Thursday, 11 August 2011

Miyazu - More Than Just Old People and a Land Bridge

Last night I thought I would try and break out of my usual pattern and actually cook myself some dinner instead of leaching off others or going hungry. Just when I had cooked up the meat and veg for my curry rice I got a knock at the door and it was Keita again. “Why you cooking dinner, we have dinner at my friends restaurant. I said on Monday do you want have dinner on Wednesday and you said 'Yes'.” Yeaaaah... I really have to stop agreeing with everything that is said around me especially when I don't understand what it is they're saying. So I was forced to ditch the curry (before the curry was added at the end), and the rice, and follow Keita. He lives on the western side of town and it was the first time I had ever seen this area. My side of town is very lively with people in every house, but on the western side, whole streets are deathly silent, full of big, crumbling, abandoned houses with for sale signs on the front. As I have mentioned before Miyazu is very poor. This is because the young people leave the city to study at neighbouring universities in Kyoto and Osaka and never come back leaving only older people populating the older areas of the city. Keita said on his street about six or so elders die every year and with the lack of newcomers to the city, the streets have been left abandoned. Hopefully I can find my way over there again and take some photos of the dereliction, it's really quite astounding.
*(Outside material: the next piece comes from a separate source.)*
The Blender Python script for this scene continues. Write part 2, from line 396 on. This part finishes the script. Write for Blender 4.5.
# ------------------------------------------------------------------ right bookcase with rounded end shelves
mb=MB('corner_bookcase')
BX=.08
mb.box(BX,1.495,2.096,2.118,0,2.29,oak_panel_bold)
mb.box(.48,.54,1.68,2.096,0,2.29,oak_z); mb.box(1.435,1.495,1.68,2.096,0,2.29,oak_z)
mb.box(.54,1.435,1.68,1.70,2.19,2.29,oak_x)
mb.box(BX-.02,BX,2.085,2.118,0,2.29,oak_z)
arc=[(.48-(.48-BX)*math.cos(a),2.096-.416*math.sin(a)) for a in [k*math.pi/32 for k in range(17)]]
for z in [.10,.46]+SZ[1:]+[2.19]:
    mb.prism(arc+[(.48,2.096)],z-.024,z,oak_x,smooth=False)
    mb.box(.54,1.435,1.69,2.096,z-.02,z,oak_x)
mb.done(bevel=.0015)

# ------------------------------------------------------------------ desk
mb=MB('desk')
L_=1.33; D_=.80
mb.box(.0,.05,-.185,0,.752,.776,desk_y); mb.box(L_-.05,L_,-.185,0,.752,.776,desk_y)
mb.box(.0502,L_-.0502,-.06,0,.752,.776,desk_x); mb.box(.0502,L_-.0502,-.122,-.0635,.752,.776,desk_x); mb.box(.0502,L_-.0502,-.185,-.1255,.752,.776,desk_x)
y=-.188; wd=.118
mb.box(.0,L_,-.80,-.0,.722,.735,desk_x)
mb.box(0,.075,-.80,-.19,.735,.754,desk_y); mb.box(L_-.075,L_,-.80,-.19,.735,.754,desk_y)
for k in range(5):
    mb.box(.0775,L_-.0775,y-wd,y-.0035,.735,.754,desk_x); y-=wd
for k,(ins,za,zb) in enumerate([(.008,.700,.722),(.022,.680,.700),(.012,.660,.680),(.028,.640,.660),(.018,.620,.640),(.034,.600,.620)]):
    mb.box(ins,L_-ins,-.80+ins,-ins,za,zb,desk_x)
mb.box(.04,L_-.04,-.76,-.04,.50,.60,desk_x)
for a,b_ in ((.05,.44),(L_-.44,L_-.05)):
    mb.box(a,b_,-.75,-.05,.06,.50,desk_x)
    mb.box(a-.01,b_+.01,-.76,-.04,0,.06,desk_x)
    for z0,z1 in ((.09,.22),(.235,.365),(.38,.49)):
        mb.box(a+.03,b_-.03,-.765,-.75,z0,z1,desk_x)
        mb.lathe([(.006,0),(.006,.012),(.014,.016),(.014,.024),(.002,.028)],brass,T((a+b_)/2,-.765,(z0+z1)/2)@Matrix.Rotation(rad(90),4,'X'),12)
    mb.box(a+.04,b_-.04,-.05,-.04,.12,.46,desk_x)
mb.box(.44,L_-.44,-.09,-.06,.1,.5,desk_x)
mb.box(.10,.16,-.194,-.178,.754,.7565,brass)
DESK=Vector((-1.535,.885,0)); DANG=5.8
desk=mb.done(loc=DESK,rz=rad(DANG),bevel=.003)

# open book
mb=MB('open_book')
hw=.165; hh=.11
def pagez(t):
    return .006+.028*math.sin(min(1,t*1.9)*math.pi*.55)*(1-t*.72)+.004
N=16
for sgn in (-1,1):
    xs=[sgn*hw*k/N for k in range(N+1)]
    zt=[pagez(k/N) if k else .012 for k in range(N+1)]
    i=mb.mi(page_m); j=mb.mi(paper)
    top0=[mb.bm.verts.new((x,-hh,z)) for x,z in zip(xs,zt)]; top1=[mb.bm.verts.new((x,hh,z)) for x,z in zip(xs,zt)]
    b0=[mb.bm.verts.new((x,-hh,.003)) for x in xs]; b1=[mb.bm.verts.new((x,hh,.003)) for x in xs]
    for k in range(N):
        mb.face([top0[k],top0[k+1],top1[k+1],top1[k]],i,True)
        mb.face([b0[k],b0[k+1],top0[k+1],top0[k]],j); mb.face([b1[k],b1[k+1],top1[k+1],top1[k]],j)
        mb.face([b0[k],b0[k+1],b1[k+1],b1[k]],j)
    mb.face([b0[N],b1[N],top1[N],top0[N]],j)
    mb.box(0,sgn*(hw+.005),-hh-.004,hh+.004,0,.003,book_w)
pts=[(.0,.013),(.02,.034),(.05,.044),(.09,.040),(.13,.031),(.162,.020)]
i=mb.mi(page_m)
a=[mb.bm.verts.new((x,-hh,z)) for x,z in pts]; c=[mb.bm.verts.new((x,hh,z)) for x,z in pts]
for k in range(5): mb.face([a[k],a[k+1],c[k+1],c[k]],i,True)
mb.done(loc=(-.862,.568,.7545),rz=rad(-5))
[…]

That night we ate at Keita's friend Shin-chan's izakaya called Azito, who are the sponsors of the volleyball team. When we arrived, two other guys from volleyball, the cool and silent Shirase-san and the fun and loud Tak-kun were already there. I don't know how I even missed (and yet agreed to) the invitation to this from the start as I'm sure Keita would have spent a while explaining to me who was coming and their backgrounds beforehand, in English. Huh. Another friend of Keita's, Ai-chan, also showed up soon after we arrived, and although she doesn't play volleyball, I pushed her to join us next week. I don't know how Keita can afford to shout people huge meals on such a regular basis, but huge they were and quite bizarre too, the weirdest being a plate of noodles with squid pieces all in a jet black squid ink sauce. Other meals that came our way included yakitori, anchovy pizza, ramen, and a mountain of other stuff.



Noodles in Squid Ink Sauce, so gross looking
even the camera didn't want to focus on it. It tasted good though!


As the night wore on, Keita and Tak-kun got drunker and drunker, saying I should give Shirase-san's soon-to-be-born daughter a 'New Zealand cultural piercing' (the excuse he came up with to make it acceptable for me to have my piercings in at school). Ai-chan, Shirase-san and I just had tea and grapefruit juice looking incredulously at the beer and shouchuu bottles gathering around the other two. For four hours we talked, ate, ate some more and practised our grunting for when we slam the ball over the net, then finally called it a night at 12.30am. It was the best night out I've had since coming to Miyazu despite everyone telling me there are no people my age in the city. Actually there is, they just gather in their burrow, but if you meet one and they invite you back to the underground HQ, you're freed from an eternity (or three years) of having to make polite conversation with the oldies.

When I arrived home the door was locked. I never lock the front door. Ever. That meant only one thing. An intruder was kind enough to lock up after his evenings work to prevent further thievery in the vicinity, or someone else has moved into the hub of coolness, the Fukusuke. The light under the second door confirmed the later. Maggie is back and here to guide me in the way of the gaijin. This morning I met her at work and at lunch she took me to a cheap izakaya for some yakiniku, rice and miso. All day she's been filling me in with the latest upcoming events, trips away and what to expect from the schools I'm to go to. So starting on 8th August is the Obon Festival, with the preparations for it going on several days beforehand. Maggie and I are expected to join in the Bon Odori (dance) and learn all the moves for several of the dances the day before it starts. Apparently no matter how hard the awkward gaijin tries, they cannot master them completely, and end up looking like a dick in a yukata. The second night of Obon, the 9th, is the big fireworks display for which we will probably have to arrive early to, to get a good seat. Kyoto Orientation is also coming up in a week and a half so I have to prepare an example lesson for presentation, to have it critiqued. We are going to Kyoto a day early to do some exploring, at the expense of the BoE (they just don't know it yet). Then a week after that, school starts, and it will be down to business*.